No major global data and events are scheduled to occur on Monday.

The Reserve Bank of Australia (RBA) will present the minutes from its latest policy meeting on Tuesday. The document should convey a less dovish stance than anticipated and confirm that the RBA will continue to assess financial and economic conditions in order to assess the necessity for further stimulus. The Bank of Japan (BoJ) will then announce its latest policy and interest rate decisions. Although no major changes are expected, pundits are predicting that the BoJ could well adopt a more dovish tone.
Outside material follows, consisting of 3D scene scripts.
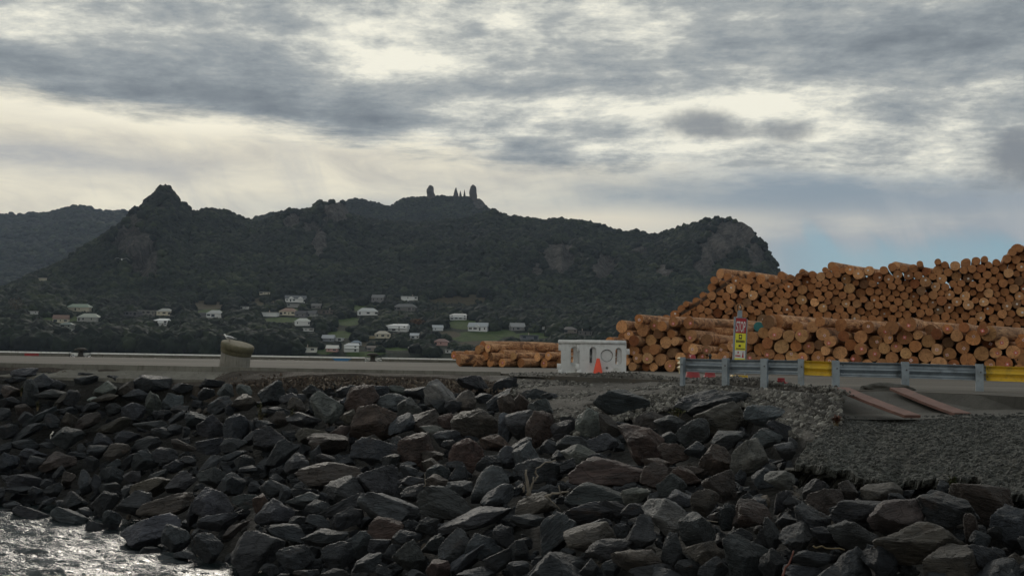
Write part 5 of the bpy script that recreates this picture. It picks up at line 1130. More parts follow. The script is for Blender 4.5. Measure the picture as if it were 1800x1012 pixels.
# long logs lying on top, flanks in view
for (x, y, Y, th, r, lab) in [(806, 632, 50.6, 1.0, .26, 'thick log lying sideways at the left end of the small pile'), (848, 610, 51.5, .95, .30, 'thick log on top of the small pile, running right to the barrier'), (868, 609, 52.2, 1.0, .29, 'rear log lying on top of the small pile'), (862, 627, 51, 1.0, .22, 'long log lying second from top of the small pile'),
                              (1187, 566, 46, .98, .25, 'long log lying across the top of the front stack left of the stop sign'), (1196, 581, 46.2, 1.0, .24, 'long log below the top one left of the stop sign'), (1222, 598, 45, 1.0, .24, 'long peeled log halfway up left of the stop sign'),
                              (1365, 566, 43, .85, .33, 'thick long log on top just right of the teal log'), (1478, 571, 42, .95, .28, 'long log lying on top behind the middle rail'), (1590, 574, 41, .9, .26, 'long log on top right of the middle posts'), (1738, 586, 39, .95, .3, 'long log lying at the right end of the front stack'),
                              (1462, 468, 58, .8, .26, 'long thin log on the crest of the rear stack above the middle'), (1266, 481, 58.5, .85, .28, 'long log on the crest at the left shoulder of the rear stack'), (1574, 468, 57.5, .8, .27, 'long log on the crest of the rear stack right of its middle'), (1787, 438, 56, .7, .30, 'topmost log of all at the right end of the rear stack')]:
    P = at_y(x, y, Y); o, h_ = place_log(P, th, r, random.randint(0, 2), False, .0, True, 0.0, random.choice(TONES)[0]); o['label'] = lab; o['group'] = 'long logs lying on the stacks'
uniq(litems, '')
rl = []
_n = len(LREST)
# the rows of logs that stand behind the tall stack
for off, sd, top in ((6.6, 77, .5), (13.4, 78, .9)):
    A2 = at_y(1130, hor(1130) + .55 * F / 58, 58); B2 = at_y(1960, hor(1960) + .55 * F / 55, 55); A2[2] = B2[2] = DECKZ; th_ = .42
    ax_ = np.array([math.sin(th_), math.cos(th_), 0]); dn2 = (B2 - A2) / np.linalg.norm(B2 - A2); cs2 = float(dn2 @ np.array([math.cos(th_), -math.sin(th_), 0]))
    for s, z, r in pack(np.linalg.norm(B2 - A2) * cs2, lambda s: float(np.interp(s / cs2, [0, 1.5, 3.5, 5, 12, 26], [1.5, 2.5, 3.8, 4.9, 5.1, 6.0])) - top * .15, .26, .36, 900, sd, ds=.06):
        LREST.append((A2 + dn2 * (s / cs2) + ax_ * (off + random.gauss(0, .2)) + np.array([0, 0, z]), r, th_))
for P, r, th in LREST:
    k = snap_r(r); tr, c = LOGS[(k, 0)]; rl.append((P, r, th, k))
# remaining logs as one mass
vs_, fs_, mi_ = [], [], []; n0 = 0
for P, r, th, k in rl:
    tr, c = LOGLO[k]
    Mx = np.array(Matrix.Translation(P) @ Matrix.Rotation(-th, 4, 'Z') @ Matrix.Diagonal((r / LR[k], 1, r / LR[k], 1)))
    for me_, mid in ((tr, 0), (c, 1)):
        for v in me_.vertices:
            p = Mx[:3, :3] @ np.array(v.co) + Mx[:3, 3]; vs_.append(p)
        for f in me_.polygons: fs_.append(tuple(i + n0 for i in f.vertices)); mi_.append(mid)
        n0 += len(me_.vertices)
if vs_:
    me = mesh_np('stacked_logs', vs_, fs_, [M['bark'], M['cut']], False); me.polygons.foreach_set('material_index', np.array(mi_, np.int32))
    o = link('stacked_logs', me); tag(o, 'the many smaller logs filling the rear stack', kind='stuff'); o.color = (1, .95, .9, 1)
# ================================================================ wharf objects
def ground_pt(px, py, z=DECKZ): return at_z(px, py, z)
# leaning pile with gull
P = at_z(412, 648, DECKZ - .02); P = at_y(412, 647, 34.6); P[2] = DECKZ - .02
o = empty('pile_bollard', P); tag(o, 'thick leaning grey concrete pile with a mossy slanted cap, gull on top', 'bollard')
ln = Matrix.Rotation(R(4), 4, 'Y')
sh = Matrix(((1, 0, .07, 0), (0, 1, 0, 0), (0, 0, 1, 0), (0, 0, 0, 1)))
MB().rev([(.50, -.2), (.50, .0), (.49, .62)], 32, sh).build('shaft', M['pile'], o, smooth=True)
tl = Matrix.Translation((.035, 0, .50)) @ Matrix.Rotation(R(13), 4, 'Y') @ Matrix.Rotation(R(9), 4, 'X')
MB().rev([(.50, .0), (.515, .03), (.53, .12), (.535, .15), (.55, .16), (.555, .30), (.535, .335), (.46, .35), (.02, .352)], 36, tl).build('cap', M['mossy'], o, smooth=True)
CAPTOP = Vector(P) + tl @ Vector((-.30, 0, .352))
def gull(loc, rz, sc, label, flying=False):
    o = empty('gull', loc, rz); o.scale = (sc, sc, sc); tag(o, label, 'gull')
    mb = MB(); rings = []
    # body along -X (head) .. +X (tail)
    sec = [(-.195, .215, .004, .004), (-.185, .214, .018, .017), (-.165, .212, .027, .026), (-.14, .195, .028, .028), (-.125, .165, .032, .034), (-.09, .14, .045, .05), (-.04, .125, .054, .056), (.03, .12, .052, .050), (.09, .115, .036, .034), (.14, .108, .02, .014), (.20, .100, .016, .005), (.215, .098, .012, .003)]
    for x, z, ry, rz_ in sec: rings.append([(x, ry * math.cos(a * math.pi / 8), z + rz_ * math.sin(a * math.pi / 8)) for a in range(16)])
    mb.loft(rings).build('body', M['feather'], o, smooth=True)
    MB().tube([(-.19, 0, .212), (-.215, 0, .208), (-.235, 0, .202)], [.009, .007, .002], 6).build('beak', M['bill'], o)
    for s in (-1, 1):
        MB().rev([(.005, -.001), (.005, .001)], 8, Matrix.Translation((-.177, s * .024, .218)) @ Matrix.Rotation(R(90), 4, 'X')).build('eye', M['ink'], o)
        if not flying:
            mb = MB(); W_ = [(-.09, .16), (-.02, .165), (.08, .145), (.16, .118), (.235, .102), (.15, .095), (.05, .095), (-.06, .11)]
            mb.add([(x, s * .050, z) for x, z in W_] + [(x, s * (.060 if i < 4 else .056), z) for i, (x, z) in enumerate(W_)], [tuple(range(8)), tuple(range(15, 7, -1))] + [(i, (i + 1) % 8, 8 + (i + 1) % 8, 8 + i) for i in range(8)])
            mb.build('wing', M['wing'], o, bevel=.004, smooth=True)
            mb = MB().tube([(-.0, s * .02, .08), (.0, s * .022, .0)], .0045, 6); mb.add([(-.04, s * .01, .002), (-.035, s * .04, .002), (.01, s * .022, .002), (-.035, s * .025, .008)], [(0, 1, 3), (1, 2, 3), (2, 0, 3)]); mb.build('leg', M['bill'], o)
        else:
            mb = MB(); L_ = [(0, -.07, .09, .14), (.18, -.10, .07, .235), (.34, -.09, .09, .25), (.52, -.01, .09, .13), (.60, .05, .10, .06)]
            V = []
            for y, xa, xb, z in L_: V += [(xa, s * (y + .04), z), (xb, s * (y + .04), z), (xb, s * (y + .04), z + .004), (xa, s * (y + .04), z + .012)]
            mb.loft([V[i:i + 4] for i in range(0, len(V), 4)]).build('wing', M['feather'], o, smooth=True)
            MB().loft([[(xa, s * (y + .04), z - .002) , (xb, s * (y + .04), z - .002), (xb, s * (y + .04), z + .006), (xa, s * (y + .04), z + .014)] for y, xa, xb, z in [(.585, .035, .095, .075), (.68, .10, .13, .0)]]).build('wing_tip', M['ink'], o)
    return o
gull(CAPTOP + Vector((0, 0, -.02)), R(-8), 1.12, 'white gull with grey wings standing on the leaning pile')
gull(at_y(214, 459, 95), R(-70), 1.15, 'white gull flying in front of the dark hill below the cliff', True)
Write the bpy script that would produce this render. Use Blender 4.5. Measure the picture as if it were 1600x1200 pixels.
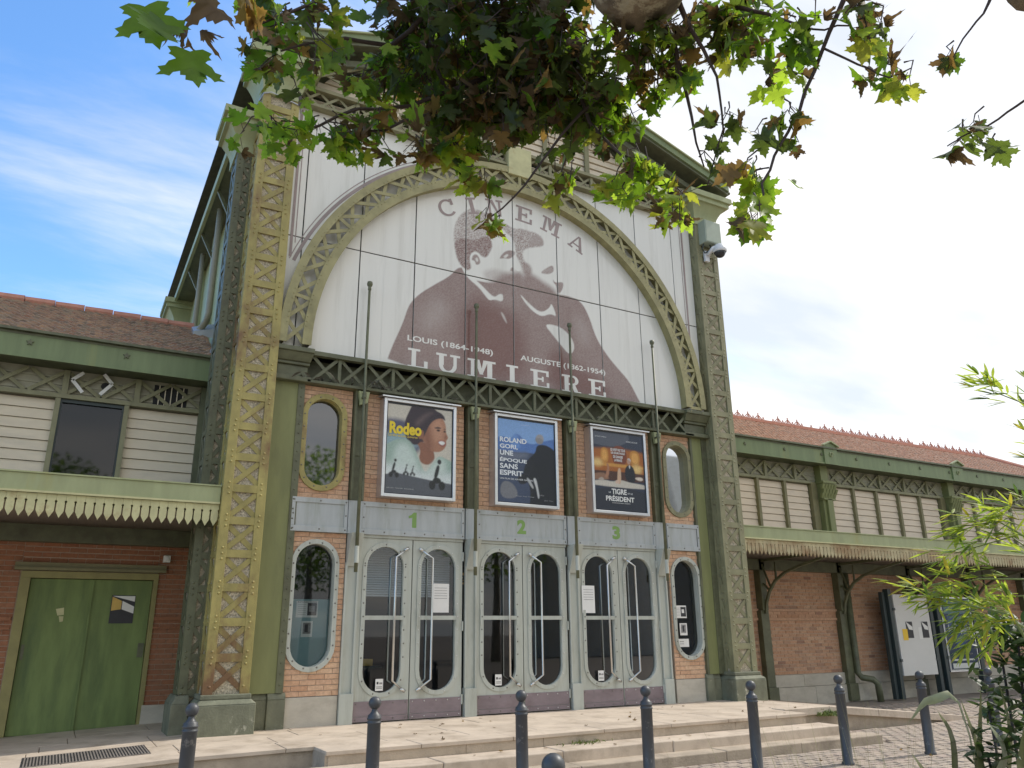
import bpy, bmesh, math, random
from mathutils import Vector, Matrix
R = random.Random(7)
rad = math.radians
for o in list(bpy.data.objects):
    bpy.data.objects.remove(o, do_unlink=True)
scene = bpy.context.scene
COL = scene.collection
# ---------------------------------------------------------------- camera
cam_d = bpy.data.cameras.new("camera")
cam = bpy.data.objects.new("camera", cam_d)
COL.objects.link(cam)
scene.camera = cam
yaw, pit, rol = rad(29.25), rad(17.578), rad(-0.558)
fwd = Vector((math.sin(yaw)*math.cos(pit), math.cos(yaw)*math.cos(pit), math.sin(pit)))
rgt = Vector((math.cos(yaw), -math.sin(yaw), 0))
up = rgt.cross(fwd)
r2 = rgt*math.cos(rol)+up*math.sin(rol)
u2 = -rgt*math.sin(rol)+up*math.cos(rol)
cam.matrix_world = Matrix(((r2.x, u2.x, -fwd.x, 0.0), (r2.y, u2.y, -fwd.y, -11.468), (r2.z, u2.z, -fwd.z, 1.2), (0, 0, 0, 1)))
cam_d.sensor_width = 36
cam_d.lens = 36*1224.95/1600
cam_d.clip_start = 0.05
cam_d.clip_end = 3000
# ---------------------------------------------------------------- sun and sky
SUN_EL, SUN_AZ = rad(46), rad(93.5)          # azimuth measured from +y towards +x
sun_dir = Vector((math.sin(SUN_AZ)*math.cos(SUN_EL), math.cos(SUN_AZ)*math.cos(SUN_EL), math.sin(SUN_EL)))
sd = bpy.data.lights.new("sun", 'SUN')
sd.energy = 2.45
sd.angle = rad(0.55)
sd.color = (1.0, 0.95, 0.86)
so = bpy.data.objects.new("sun", sd)
so.rotation_euler = sun_dir.to_track_quat('Z', 'Y').to_euler()
COL.objects.link(so)
world = bpy.data.worlds.new("World")
scene.world = world
world.use_nodes = True
wt = world.node_tree
wt.nodes.clear()
def WN(t, **k):
    n = wt.nodes.new(t)
    for a, b in k.items():
        setattr(n, a, b)
    return n
def wmath(op, a, b=None, clamp=False):
    n = WN('ShaderNodeMath', operation=op, use_clamp=clamp)
    for i, v in enumerate((a, b)):
        if v is None:
            continue
        if isinstance(v, (int, float)):
            n.inputs[i].default_value = v
        else:
            wt.links.new(v, n.inputs[i])
    return n.outputs[0]
sky = WN('ShaderNodeTexSky', sky_type='NISHITA', sun_disc=False, sun_elevation=SUN_EL, sun_rotation=SUN_AZ,
         altitude=200, air_density=1.0, dust_density=1.2, ozone_density=2.0)
tc = WN('ShaderNodeTexCoord')
sep = WN('ShaderNodeSeparateXYZ')
wt.links.new(tc.outputs['Generated'], sep.inputs[0])
den = wmath('ADD', wmath('MAXIMUM', sep.outputs[2], 0.0), 0.22)
px_ = wmath('DIVIDE', sep.outputs[0], den)
py_ = wmath('DIVIDE', sep.outputs[1], den)
comb = WN('ShaderNodeCombineXYZ')
wt.links.new(px_, comb.inputs[0]); wt.links.new(py_, comb.inputs[1])
mapn = WN('ShaderNodeMapping')
mapn.inputs['Rotation'].default_value = (0, 0, rad(35))
mapn.inputs['Scale'].default_value = (0.85, 2.0, 1)
mapn.inputs['Location'].default_value = (3.1, 1.7, 0)
wt.links.new(comb.outputs[0], mapn.inputs[0])
nz = WN('ShaderNodeTexNoise')
nz.inputs['Scale'].default_value = 1.25
nz.inputs['Detail'].default_value = 9
nz.inputs['Roughness'].default_value = 0.6
nz.inputs['Distortion'].default_value = 0.35
wt.links.new(mapn.outputs[0], nz.inputs['Vector'])
# cloud cover thickens rightward, with extra cover added behind the camera to fill the facade
cover = wmath('ADD', wmath('MULTIPLY', sep.outputs[0], 0.36), wmath('MULTIPLY', sep.outputs[1], -0.20))
dens = wmath('ADD', wmath('ADD', nz.outputs[0], 0.135), cover)
mr = WN('ShaderNodeMapRange', interpolation_type='SMOOTHSTEP')
mr.inputs[1].default_value = 0.37
mr.inputs[2].default_value = 0.76
wt.links.new(dens, mr.inputs[0])
cl = WN('ShaderNodeMix', data_type='RGBA')
wt.links.new(wmath('MULTIPLY', mr.outputs[0], 0.93), cl.inputs[0])
hs = WN('ShaderNodeHueSaturation')
hs.inputs['Saturation'].default_value = 1.22
hs.inputs['Value'].default_value = 1.6
wt.links.new(sky.outputs[0], hs.inputs['Color'])
wt.links.new(hs.outputs[0], cl.inputs[6])
nz2 = WN('ShaderNodeTexNoise')
nz2.inputs['Scale'].default_value = 1.6
nz2.inputs['Detail'].default_value = 6
wt.links.new(mapn.outputs[0], nz2.inputs['Vector'])
cr = WN('ShaderNodeMix', data_type='RGBA')
mr2 = WN('ShaderNodeMapRange')
mr2.inputs[1].default_value, mr2.inputs[2].default_value = 0.35, 0.65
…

The United Kingdom will next disclose key inflationary data for August on Tuesday. Expert consensus is presently favoring that the UK’s Consumer Price Index (CPI) will grow by 0.2% on a monthly basis. The USA will terminate the session by announcing its Retail Sales for last month which is expected to climb by 0.3% compared to July’s 0.6%.

On Wednesday, the USA will reveal its own CPI for August. If this parameter confirms that inflation continues to stagnate, then such an outcome could prompt the Fed to delay an interest hike until later in the year. New Zealand will complete the day by publishing its Gross Domestic Product (GDP) for the second quarter of 2015. The economy is predicted to have expanded at a quicker pace during Q2 compared to Q1 by recording an increase of 0.6% on a quarterly basis.

The Swiss National Bank (SNB) will launch Thursday by proclaiming its interest rate and monetary easing policies. The former should remain unchanged at -0.75% and no new stimulus should be implemented on this occasion. Great Britain will then issue its Retail Sales for August which is expected to have slump to –0.2% from its prior reading of +0.4%. The key event of the week, if not the year, will then occur when the Fed announces its all-important interest rate decision. As explained above, the outcome is now very difficult to call although sizeable levels of volatility will be generated regardless of the verdict.

On Friday, Canada will declare its CPI for last month. Slowing inflation may encourage the Bank of Canada (BoC) to contemplate additional interest rate cuts and further monetary easing.